Q: If you could be any super hero, who would you choose and why?

SS: I have always had an affinity to Superman. I grew up watching the TV shows for Batman, Spiderman, and Superman; but Superman was my favorite. Faster than a speeding bullet, more powerful than a locomotive, able to leap tall buildings in a single bound – these all revealed his super powers; yet it was that all of these super talents and abilities were “disguised as a mild-mannered reporter for the Daily Planet” that drew me to his character. That was the part about Superman I could most relate to – being more shy, quiet, and reserved than my friends at school, Superman’s persona as Clark Kent gave me a relatable role model to feel good about my personality. Plus it always cracked me up when Perry White would get so upset and yell at Jimmy Olson, and say “don’t call me Chief!” 

Q: What is the biggest strength you bring to COS? As an individual and as the 12th President/Superintendent of the Siskiyou Community College District.
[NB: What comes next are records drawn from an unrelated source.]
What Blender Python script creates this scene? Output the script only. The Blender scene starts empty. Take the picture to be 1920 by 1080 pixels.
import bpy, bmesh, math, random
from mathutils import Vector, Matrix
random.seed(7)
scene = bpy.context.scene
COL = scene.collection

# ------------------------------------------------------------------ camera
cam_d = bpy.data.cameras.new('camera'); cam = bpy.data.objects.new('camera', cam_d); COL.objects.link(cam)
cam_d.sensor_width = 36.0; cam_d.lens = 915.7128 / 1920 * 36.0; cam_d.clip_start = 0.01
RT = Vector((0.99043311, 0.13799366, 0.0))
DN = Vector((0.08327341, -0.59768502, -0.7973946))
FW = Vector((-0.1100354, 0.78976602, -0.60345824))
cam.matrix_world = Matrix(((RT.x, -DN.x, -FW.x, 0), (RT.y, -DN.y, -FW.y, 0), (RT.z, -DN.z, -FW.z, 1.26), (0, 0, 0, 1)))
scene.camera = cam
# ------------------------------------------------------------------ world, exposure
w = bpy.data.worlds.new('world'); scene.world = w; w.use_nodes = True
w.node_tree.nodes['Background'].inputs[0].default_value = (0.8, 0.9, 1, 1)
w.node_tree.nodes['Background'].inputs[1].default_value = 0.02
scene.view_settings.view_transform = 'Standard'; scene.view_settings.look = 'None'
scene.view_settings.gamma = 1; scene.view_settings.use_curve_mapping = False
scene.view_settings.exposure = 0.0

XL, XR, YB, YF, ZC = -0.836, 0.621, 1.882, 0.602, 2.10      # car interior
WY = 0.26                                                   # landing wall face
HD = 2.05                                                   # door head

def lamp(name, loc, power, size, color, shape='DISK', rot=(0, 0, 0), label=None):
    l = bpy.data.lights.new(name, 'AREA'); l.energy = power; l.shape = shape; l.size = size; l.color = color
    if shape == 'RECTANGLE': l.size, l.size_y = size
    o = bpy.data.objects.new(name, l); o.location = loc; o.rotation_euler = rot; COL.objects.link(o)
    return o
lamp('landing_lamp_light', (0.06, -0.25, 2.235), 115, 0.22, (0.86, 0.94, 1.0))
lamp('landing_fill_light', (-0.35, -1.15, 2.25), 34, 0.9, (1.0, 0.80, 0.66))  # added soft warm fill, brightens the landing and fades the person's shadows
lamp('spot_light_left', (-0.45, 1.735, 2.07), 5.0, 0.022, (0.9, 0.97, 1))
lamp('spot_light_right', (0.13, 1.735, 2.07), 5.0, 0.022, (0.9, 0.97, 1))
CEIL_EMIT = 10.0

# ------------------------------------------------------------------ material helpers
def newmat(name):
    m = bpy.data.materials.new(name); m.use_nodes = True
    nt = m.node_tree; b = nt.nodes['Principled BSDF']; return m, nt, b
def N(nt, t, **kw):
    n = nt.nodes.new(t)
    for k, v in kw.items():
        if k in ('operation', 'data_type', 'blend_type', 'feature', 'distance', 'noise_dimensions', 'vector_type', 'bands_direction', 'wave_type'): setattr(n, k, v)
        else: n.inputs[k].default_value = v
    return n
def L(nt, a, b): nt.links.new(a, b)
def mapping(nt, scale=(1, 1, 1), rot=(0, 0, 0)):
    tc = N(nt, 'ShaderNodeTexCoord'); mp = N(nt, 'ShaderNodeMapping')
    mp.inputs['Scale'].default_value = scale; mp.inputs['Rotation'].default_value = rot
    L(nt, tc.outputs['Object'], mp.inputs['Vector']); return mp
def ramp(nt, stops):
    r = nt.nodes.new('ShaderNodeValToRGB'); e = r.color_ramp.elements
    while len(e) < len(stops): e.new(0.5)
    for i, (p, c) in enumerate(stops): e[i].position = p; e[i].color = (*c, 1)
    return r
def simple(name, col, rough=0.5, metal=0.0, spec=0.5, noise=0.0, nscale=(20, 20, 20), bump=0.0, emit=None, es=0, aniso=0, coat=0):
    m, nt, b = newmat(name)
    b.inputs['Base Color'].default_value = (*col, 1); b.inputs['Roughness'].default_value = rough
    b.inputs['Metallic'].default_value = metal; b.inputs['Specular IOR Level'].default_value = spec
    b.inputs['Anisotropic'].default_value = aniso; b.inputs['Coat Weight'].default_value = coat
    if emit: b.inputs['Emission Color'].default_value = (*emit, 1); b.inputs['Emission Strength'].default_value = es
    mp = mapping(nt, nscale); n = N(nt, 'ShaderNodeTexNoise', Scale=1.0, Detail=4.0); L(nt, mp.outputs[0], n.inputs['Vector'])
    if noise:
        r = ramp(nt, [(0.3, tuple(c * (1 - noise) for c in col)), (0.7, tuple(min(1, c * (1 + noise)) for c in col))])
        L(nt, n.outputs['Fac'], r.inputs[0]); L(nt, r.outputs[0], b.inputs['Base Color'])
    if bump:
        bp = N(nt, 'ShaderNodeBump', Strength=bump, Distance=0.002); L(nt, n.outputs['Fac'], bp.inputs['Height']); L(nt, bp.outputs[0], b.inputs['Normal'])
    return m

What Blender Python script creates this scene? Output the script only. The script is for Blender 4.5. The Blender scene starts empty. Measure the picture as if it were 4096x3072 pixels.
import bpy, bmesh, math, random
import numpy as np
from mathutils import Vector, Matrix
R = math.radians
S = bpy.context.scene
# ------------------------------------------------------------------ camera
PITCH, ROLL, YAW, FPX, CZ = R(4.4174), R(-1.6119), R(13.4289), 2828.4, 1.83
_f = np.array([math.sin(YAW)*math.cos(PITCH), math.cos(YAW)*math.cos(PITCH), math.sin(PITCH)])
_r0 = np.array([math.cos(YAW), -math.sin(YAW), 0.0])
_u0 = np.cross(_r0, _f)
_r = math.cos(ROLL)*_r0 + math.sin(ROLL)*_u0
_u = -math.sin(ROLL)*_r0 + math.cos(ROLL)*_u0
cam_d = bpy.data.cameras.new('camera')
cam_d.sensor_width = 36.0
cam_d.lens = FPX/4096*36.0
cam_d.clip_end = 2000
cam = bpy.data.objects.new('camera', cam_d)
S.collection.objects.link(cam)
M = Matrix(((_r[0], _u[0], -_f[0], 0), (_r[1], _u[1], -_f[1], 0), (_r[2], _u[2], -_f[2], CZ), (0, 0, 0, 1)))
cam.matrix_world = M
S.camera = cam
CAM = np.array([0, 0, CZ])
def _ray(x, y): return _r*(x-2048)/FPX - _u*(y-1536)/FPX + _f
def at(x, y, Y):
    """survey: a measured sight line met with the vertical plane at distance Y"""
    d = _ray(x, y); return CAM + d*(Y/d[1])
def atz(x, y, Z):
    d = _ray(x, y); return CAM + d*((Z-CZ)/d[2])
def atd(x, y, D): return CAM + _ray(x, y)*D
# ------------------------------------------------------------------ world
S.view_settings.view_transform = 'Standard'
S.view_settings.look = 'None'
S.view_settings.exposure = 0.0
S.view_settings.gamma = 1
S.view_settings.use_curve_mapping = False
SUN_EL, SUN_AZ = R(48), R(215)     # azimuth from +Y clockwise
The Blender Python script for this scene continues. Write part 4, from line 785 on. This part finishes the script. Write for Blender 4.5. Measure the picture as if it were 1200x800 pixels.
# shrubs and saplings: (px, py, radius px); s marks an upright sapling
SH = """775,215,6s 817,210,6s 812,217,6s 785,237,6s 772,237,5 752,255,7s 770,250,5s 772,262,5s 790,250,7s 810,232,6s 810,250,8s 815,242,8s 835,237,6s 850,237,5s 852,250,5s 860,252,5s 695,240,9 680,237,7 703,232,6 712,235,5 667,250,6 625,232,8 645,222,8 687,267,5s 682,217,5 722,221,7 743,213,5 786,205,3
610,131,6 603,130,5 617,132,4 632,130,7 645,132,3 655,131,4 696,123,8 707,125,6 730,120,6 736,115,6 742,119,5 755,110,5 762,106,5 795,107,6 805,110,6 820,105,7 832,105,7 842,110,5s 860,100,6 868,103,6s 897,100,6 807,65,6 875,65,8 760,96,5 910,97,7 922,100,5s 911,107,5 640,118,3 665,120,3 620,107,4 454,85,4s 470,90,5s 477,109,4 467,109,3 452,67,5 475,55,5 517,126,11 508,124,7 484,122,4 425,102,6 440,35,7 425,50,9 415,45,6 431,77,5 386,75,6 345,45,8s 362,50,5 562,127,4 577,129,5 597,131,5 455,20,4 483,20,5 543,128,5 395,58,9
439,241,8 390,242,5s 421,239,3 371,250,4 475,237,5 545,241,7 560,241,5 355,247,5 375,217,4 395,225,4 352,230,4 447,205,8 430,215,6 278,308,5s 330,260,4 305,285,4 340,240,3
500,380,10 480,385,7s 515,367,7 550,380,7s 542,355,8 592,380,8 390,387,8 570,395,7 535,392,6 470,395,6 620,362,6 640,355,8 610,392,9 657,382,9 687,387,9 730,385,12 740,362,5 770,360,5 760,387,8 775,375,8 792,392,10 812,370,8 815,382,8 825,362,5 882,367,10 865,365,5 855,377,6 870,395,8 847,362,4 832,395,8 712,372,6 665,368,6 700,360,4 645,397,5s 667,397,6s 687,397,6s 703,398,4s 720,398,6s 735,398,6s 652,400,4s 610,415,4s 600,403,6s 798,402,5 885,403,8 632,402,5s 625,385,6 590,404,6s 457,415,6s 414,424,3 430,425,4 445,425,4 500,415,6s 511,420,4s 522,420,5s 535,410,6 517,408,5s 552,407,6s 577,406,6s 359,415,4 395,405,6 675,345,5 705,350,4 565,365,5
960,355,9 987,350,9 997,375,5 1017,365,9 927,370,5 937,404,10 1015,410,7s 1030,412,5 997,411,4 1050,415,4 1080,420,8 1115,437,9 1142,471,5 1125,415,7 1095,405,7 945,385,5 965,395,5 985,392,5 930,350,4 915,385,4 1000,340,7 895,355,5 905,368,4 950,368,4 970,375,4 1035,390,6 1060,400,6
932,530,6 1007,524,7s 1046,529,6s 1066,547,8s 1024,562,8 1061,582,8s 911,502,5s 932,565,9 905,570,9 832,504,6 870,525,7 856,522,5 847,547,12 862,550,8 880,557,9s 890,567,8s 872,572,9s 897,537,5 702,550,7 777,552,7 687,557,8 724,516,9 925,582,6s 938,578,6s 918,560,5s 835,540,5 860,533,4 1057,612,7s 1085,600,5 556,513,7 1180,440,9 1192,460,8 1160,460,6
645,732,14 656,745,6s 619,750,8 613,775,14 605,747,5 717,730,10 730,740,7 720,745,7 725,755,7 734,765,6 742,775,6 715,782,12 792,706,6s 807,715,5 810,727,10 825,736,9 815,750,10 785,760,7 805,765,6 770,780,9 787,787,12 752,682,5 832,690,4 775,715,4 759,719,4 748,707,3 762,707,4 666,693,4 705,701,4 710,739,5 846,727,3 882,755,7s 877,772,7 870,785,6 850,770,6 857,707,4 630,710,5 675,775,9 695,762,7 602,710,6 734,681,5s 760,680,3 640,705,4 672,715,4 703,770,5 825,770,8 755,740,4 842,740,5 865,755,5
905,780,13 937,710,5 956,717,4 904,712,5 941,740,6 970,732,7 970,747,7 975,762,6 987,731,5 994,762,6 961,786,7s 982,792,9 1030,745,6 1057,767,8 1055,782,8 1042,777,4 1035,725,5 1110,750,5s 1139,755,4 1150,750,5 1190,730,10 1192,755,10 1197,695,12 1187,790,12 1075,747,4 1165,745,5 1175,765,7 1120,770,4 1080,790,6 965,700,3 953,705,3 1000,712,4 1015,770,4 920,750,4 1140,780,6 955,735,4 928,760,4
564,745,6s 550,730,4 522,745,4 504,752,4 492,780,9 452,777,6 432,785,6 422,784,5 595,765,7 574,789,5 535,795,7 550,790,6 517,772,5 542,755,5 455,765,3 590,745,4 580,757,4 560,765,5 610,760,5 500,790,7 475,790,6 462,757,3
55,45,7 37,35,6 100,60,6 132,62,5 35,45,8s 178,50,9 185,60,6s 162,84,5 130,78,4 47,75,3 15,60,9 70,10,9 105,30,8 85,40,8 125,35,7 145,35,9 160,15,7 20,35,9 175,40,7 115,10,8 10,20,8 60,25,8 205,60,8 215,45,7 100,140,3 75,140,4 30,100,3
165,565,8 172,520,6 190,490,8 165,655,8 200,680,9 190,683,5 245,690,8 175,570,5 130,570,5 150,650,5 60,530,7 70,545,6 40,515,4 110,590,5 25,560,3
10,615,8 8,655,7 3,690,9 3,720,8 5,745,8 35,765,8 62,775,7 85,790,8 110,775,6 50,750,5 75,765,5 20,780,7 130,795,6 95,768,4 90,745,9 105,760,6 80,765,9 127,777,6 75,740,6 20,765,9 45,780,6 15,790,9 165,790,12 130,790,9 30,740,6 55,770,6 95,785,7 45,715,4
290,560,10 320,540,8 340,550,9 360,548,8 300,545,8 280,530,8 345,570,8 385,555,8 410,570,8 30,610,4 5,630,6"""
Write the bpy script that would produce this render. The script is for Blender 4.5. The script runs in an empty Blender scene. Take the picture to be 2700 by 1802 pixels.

SS: The biggest strength I believe I bring to COS is the breadth and depth of my 30+ years of higher education experience, and leadership as a former comprehensive community college president (named in 2013 as a Top Ten Community College in the Nation by the Aspen Institute, selected in 2012 as a Leader College by Achieving the Dream (AtD), and awarded in 2015 the Governor’s Quality Award based on the Baldridge quality standards).

As the 12th President/Superintendent of the Siskiyou Community College District, I am a seasoned educator and effective leader with an exceptional record of advancing students’ educational and career goals on pathways towards success. As an individual entering both the campus and county communities, I am a caring and compassionate person with a love of life, appreciation for the gifts and talents I have been blessed with and have honed through the years, zest for living and making the most of each and every day, humbled by the opportunity to become a part of a community with a unique sense of place which holds precious meaning in my heart and soul, and – perhaps most importantly – a burning desire to serve the students, staff, faculty, and stakeholders of College of the Siskiyous!